● What the task asks
What follows is a listing. Return every line of it exactly.

■ ■ ■ ■ ■

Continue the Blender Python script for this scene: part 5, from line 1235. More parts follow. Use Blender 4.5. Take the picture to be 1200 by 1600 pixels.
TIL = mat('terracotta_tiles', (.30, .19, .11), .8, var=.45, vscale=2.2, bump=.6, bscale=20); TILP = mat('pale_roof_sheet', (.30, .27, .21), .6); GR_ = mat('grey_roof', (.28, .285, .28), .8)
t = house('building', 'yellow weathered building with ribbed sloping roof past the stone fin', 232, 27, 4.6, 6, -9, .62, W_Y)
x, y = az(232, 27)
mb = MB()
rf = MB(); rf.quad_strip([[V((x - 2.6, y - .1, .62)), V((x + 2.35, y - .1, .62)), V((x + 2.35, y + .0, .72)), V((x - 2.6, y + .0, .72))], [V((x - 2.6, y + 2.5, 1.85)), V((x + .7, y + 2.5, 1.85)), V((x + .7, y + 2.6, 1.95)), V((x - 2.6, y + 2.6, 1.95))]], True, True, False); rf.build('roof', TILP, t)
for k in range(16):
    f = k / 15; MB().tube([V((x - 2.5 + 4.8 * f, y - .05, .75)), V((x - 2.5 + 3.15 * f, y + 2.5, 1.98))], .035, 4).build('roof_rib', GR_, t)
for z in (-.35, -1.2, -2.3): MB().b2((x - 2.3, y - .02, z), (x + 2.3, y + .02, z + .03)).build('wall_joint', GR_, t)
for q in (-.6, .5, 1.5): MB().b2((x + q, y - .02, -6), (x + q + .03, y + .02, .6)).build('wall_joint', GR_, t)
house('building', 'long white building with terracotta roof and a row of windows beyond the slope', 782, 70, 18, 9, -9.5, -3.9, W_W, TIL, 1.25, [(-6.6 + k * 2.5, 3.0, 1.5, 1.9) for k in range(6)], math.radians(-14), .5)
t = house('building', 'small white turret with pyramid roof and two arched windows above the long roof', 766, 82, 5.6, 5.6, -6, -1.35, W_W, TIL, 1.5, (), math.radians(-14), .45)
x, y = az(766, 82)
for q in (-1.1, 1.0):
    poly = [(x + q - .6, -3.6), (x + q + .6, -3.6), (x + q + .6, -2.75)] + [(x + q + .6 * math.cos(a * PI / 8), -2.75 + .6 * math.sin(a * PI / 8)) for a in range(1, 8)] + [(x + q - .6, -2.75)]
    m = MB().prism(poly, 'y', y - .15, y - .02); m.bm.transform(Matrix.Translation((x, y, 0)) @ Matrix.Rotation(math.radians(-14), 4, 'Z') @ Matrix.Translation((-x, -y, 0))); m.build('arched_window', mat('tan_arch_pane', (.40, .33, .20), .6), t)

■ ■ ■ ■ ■

● Output of the task
Continue the Blender Python script for this scene: part 5, from line 1235. More parts follow. Use Blender 4.5. Take the picture to be 1200 by 1600 pixels.
TIL = mat('terracotta_tiles', (.30, .19, .11), .8, var=.45, vscale=2.2, bump=.6, bscale=20); TILP = mat('pale_roof_sheet', (.30, .27, .21), .6); GR_ = mat('grey_roof', (.28, .285, .28), .8)
t = house('building', 'yellow weathered building with ribbed sloping roof past the stone fin', 232, 27, 4.6, 6, -9, .62, W_Y)
x, y = az(232, 27)
mb = MB()
rf = MB(); rf.quad_strip([[V((x - 2.6, y - .1, .62)), V((x + 2.35, y - .1, .62)), V((x + 2.35, y + .0, .72)), V((x - 2.6, y + .0, .72))], [V((x - 2.6, y + 2.5, 1.85)), V((x + .7, y + 2.5, 1.85)), V((x + .7, y + 2.6, 1.95)), V((x - 2.6, y + 2.6, 1.95))]], True, True, False); rf.build('roof', TILP, t)
for k in range(16):
    f = k / 15; MB().tube([V((x - 2.5 + 4.8 * f, y - .05, .75)), V((x - 2.5 + 3.15 * f, y + 2.5, 1.98))], .035, 4).build('roof_rib', GR_, t)
for z in (-.35, -1.2, -2.3): MB().b2((x - 2.3, y - .02, z), (x + 2.3, y + .02, z + .03)).build('wall_joint', GR_, t)
for q in (-.6, .5, 1.5): MB().b2((x + q, y - .02, -6), (x + q + .03, y + .02, .6)).build('wall_joint', GR_, t)
house('building', 'long white building with terracotta roof and a row of windows beyond the slope', 782, 70, 18, 9, -9.5, -3.9, W_W, TIL, 1.25, [(-6.6 + k * 2.5, 3.0, 1.5, 1.9) for k in range(6)], math.radians(-14), .5)
t = house('building', 'small white turret with pyramid roof and two arched windows above the long roof', 766, 82, 5.6, 5.6, -6, -1.35, W_W, TIL, 1.5, (), math.radians(-14), .45)
x, y = az(766, 82)
for q in (-1.1, 1.0):
    poly = [(x + q - .6, -3.6), (x + q + .6, -3.6), (x + q + .6, -2.75)] + [(x + q + .6 * math.cos(a * PI / 8), -2.75 + .6 * math.sin(a * PI / 8)) for a in range(1, 8)] + [(x + q - .6, -2.75)]
    m = MB().prism(poly, 'y', y - .15, y - .02); m.bm.transform(Matrix.Translation((x, y, 0)) @ Matrix.Rotation(math.radians(-14), 4, 'Z') @ Matrix.Translation((-x, -y, 0))); m.build('arched_window', mat('tan_arch_pane', (.40, .33, .20), .6), t)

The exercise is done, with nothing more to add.